Banten sendiri termasuk daerah pengerahan romusha (pekerja paksa). Ada tiga proyek penting di sana yang melibatkan romusha: pertama, pembangunan Lapangan Udara Gorda di Serang; kedua, pembangunan jalur rel keretaapi Saketi-Malingping-Bayah di Banten Selatan; dan ketiga, pembangunan benteng pertahanan di Merak.
“Ribuan Romusha itu diperlakukan buruk sekali. Kebanyakan meninggal karena kelaparan. Kewajiban saya sebagai dokter keresidenan tak dapat dipenuhi, karena untuk ke luar kota harus mendapat izin,” kenang Poorwo Soedarmo dalam otobiografinya Gizi dan Saya.
Izin tersebut dibuat terkait kebijakan militer Jepang dalam rangka membendung mata-mata dan gerakan bawah tanah anti-Jepang. Kebijakan tersebut jelas menyulitkan dokter seperti Poorwo, yang sebagai kepala dirinya berkedudukan di Serang. Alhasil banyak orang yang tak bisa diselamatkan para dokter di keresidenan.
“Romusha umumnya kekurangan makanan, obat-obatan masih sedikit, dokter dan juru rawat cuma beberapa orang saja, dan perhatian terhadap orang sakit atau mati boleh dikatakan tak ada.
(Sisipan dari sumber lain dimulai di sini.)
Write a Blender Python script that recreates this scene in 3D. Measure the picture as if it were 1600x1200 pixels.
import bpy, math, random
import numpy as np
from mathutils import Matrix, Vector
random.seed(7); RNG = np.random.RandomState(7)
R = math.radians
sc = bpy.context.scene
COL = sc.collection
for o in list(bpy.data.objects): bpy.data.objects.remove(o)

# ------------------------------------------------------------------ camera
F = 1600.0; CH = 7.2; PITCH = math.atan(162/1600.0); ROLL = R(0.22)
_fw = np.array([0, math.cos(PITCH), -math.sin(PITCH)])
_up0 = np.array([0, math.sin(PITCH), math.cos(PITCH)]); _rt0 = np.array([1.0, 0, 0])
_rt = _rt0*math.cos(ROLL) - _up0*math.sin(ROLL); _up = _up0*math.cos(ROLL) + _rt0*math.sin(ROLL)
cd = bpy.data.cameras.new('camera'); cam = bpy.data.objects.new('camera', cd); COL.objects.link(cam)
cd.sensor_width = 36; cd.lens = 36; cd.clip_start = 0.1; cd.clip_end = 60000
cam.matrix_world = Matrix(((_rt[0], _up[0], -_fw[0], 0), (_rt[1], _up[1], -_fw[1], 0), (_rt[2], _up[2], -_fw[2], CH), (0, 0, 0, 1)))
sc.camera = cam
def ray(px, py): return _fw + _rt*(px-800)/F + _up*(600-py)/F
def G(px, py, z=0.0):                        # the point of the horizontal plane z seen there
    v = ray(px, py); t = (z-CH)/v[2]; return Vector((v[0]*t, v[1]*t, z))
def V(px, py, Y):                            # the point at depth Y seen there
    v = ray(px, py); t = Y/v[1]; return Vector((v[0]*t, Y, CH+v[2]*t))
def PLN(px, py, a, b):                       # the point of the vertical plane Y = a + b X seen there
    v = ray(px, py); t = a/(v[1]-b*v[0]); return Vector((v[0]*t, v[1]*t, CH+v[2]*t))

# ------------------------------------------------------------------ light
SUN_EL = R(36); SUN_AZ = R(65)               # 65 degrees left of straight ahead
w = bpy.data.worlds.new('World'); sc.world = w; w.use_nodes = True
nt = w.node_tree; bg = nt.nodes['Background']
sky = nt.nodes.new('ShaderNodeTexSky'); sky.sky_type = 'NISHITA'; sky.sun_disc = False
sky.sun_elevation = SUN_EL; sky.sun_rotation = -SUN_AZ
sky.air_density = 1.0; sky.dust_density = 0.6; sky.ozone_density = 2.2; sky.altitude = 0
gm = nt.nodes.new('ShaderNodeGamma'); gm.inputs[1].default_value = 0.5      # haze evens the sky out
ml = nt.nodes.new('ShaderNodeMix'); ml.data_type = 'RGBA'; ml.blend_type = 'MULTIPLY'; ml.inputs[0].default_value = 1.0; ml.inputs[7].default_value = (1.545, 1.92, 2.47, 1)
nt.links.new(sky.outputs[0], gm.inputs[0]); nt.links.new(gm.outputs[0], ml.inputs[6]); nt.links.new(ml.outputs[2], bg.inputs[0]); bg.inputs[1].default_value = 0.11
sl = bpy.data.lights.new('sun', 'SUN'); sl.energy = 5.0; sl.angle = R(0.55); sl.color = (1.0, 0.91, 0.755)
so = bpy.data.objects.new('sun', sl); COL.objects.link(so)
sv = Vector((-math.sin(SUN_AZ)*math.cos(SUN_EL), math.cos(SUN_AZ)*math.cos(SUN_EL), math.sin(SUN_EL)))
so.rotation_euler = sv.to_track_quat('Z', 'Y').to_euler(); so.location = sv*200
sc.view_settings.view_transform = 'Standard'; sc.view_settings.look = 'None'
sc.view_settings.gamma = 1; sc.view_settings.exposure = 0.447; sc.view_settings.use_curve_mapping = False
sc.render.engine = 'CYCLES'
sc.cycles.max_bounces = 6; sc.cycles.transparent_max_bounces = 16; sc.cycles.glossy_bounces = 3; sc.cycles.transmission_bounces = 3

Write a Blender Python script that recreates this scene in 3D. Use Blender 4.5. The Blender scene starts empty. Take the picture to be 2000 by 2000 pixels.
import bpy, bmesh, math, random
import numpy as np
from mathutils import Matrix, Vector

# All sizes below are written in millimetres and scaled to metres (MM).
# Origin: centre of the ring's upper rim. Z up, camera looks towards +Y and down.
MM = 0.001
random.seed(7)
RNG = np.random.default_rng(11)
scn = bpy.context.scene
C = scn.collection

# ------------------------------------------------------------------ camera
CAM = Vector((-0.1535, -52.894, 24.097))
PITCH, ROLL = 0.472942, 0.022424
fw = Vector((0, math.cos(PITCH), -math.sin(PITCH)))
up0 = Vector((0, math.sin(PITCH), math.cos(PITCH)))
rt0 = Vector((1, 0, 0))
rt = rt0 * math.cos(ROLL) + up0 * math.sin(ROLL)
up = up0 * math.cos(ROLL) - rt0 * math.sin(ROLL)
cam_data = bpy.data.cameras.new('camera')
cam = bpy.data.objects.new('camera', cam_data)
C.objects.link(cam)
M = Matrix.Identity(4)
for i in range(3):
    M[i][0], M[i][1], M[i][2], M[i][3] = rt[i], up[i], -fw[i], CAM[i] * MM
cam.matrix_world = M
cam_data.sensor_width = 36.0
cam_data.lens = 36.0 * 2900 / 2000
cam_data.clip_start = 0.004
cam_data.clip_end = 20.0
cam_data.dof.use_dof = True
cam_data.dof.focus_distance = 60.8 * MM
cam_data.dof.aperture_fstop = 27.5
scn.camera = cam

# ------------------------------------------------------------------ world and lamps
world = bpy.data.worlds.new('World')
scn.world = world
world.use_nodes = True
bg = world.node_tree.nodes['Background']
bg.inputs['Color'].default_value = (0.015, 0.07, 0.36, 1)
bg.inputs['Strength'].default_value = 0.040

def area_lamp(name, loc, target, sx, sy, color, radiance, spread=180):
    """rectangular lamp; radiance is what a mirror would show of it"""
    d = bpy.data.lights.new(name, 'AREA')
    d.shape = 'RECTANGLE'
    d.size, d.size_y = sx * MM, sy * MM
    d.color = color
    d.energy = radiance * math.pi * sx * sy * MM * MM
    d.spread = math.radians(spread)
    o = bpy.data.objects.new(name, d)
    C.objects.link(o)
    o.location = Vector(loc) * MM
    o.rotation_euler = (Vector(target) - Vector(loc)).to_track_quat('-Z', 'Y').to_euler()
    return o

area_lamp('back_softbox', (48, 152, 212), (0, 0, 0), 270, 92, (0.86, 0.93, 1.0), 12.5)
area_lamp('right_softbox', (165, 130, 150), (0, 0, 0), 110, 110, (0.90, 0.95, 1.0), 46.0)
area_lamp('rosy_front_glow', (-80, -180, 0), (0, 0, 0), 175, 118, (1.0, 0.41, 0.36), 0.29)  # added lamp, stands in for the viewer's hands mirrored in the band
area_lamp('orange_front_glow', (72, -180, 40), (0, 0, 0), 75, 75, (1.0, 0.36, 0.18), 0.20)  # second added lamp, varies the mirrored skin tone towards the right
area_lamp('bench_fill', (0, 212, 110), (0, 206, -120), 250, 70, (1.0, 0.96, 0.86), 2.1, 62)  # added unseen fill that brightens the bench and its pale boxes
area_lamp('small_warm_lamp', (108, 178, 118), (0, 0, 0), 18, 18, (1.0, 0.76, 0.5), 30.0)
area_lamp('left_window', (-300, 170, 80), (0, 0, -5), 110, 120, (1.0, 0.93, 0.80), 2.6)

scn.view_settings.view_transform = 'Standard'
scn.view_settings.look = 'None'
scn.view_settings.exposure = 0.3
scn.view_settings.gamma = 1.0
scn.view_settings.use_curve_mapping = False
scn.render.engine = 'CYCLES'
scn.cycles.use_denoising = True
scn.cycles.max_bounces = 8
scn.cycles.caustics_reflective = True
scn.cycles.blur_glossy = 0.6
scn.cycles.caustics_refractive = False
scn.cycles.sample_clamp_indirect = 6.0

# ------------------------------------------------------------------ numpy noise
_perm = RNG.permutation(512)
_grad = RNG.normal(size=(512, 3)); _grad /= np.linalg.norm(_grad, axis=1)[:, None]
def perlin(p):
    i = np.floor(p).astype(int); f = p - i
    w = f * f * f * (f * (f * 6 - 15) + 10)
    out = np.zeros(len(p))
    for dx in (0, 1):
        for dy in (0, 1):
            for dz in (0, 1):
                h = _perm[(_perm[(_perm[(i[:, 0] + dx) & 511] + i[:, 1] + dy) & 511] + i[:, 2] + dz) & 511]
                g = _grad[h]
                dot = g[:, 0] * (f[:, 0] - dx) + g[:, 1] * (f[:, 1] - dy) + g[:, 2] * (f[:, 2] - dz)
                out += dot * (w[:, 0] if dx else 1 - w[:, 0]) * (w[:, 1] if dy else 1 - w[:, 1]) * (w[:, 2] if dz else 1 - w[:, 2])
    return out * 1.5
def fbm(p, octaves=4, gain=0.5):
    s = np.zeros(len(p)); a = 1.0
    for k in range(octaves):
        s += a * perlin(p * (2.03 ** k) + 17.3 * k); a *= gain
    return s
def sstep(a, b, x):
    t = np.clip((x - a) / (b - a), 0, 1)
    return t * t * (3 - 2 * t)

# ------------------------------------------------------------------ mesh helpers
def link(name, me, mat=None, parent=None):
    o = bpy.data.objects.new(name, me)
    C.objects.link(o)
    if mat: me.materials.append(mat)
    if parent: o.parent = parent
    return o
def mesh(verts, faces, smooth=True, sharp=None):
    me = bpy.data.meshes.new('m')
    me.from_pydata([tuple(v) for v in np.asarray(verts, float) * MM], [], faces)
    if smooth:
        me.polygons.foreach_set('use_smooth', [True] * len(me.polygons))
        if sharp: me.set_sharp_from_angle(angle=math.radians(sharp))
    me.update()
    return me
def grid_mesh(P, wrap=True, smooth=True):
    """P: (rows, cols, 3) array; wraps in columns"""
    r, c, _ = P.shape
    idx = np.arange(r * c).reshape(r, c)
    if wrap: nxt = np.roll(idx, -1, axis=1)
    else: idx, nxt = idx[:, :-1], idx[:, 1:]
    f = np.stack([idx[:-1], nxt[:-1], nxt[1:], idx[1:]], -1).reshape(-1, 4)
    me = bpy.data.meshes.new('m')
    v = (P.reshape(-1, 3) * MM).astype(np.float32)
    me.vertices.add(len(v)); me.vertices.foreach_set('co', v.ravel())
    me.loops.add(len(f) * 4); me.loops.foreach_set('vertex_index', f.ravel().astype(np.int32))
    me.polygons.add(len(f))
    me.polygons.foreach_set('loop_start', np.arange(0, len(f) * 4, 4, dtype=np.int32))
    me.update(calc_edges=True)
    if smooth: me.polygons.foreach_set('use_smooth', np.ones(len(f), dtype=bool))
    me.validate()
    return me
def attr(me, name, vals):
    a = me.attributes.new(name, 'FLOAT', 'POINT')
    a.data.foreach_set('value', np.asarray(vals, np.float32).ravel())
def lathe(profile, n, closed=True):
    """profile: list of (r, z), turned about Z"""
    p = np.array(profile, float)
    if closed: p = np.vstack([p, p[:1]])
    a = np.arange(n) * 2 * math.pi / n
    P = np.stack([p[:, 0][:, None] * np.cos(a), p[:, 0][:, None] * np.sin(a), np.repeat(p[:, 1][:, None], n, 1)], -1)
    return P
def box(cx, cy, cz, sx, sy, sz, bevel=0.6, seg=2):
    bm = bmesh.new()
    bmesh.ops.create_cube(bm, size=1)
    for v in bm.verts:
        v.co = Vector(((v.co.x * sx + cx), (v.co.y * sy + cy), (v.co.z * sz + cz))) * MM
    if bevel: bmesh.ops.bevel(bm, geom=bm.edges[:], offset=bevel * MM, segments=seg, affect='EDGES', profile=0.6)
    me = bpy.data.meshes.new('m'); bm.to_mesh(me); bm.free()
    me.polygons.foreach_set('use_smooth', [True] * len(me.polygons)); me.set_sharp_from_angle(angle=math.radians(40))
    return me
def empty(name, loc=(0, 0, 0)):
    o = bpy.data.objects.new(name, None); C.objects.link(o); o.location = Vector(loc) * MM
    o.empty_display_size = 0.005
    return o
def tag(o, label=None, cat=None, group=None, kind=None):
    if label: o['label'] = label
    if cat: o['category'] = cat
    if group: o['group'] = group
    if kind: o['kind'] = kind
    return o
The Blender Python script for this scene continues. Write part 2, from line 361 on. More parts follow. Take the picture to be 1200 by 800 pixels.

Di jalan antara 5-6 km antara pulau Manuk dan Bayah, setiap hari dapat disaksikan romusha, yang menderita penyakit borok yang menarik-narik menuju pasar atau ke gedung kosong seperti bioskop buat bergelimpangan di sini menunggu ajalnya. Pun di kota-kota sepanjang jalan antara Saketi dan Jakarta, pasar dan pinggir-pinggir jalan atau halaman gedung sudah penuh dengan bangkai hidup yang menunggu maut ini,” kata Tan Malaka, yang saat itu berada di Banten Selatan sebagai pekerja dari sebuah perusahaan Jepang yang mempekerjakan romusha, dalam otobiografinya, Dari Penjara ke Penjara, Bagian Dua.
Derita romusha itu umumnya berakhir setelah kematian. Mereka yang beruntung bisa bertahan hingga setelah tentara Jepang kalah.
Poorwo Soedarmo sendiri setelah Jepang kalah menjadi pendukung Republik Indonesia. Dia masih tetap bertugas di Keresidenan Banten hingga pendudukan Serang oleh tentara Belanda pada 19 Desember 1948. Poorwo Soedarmo yang terusir memilih pergi ke Jakarta lalu jadi dokter kapal pada sebuah perusahaan pelayaran dengan trayek Jakarta-Amsterdam. Di Eropa, dia banyak membaca artikel dan jurnal tentang gizi hingga berdiskusi dengan beberapa ahli gizi hingga dia akhirnya memutuskan untuk menekuni gizi.
“Saya tercengang ketika membaca publikasi-publikasi itu dari melihat foto-fotonya. Kwashiorjor, busung lapar dan marasmus sering saya lihat di rumah sakit dan pinggir jalan pada romusha-romusha, korban kerja paksa di zaman pendudukan tentara Jepang,” kata Poorwo, yang lalu menangani persoalan gizi bangsa lewat Lembaga Makanan Rakyat yang dipimpinnya.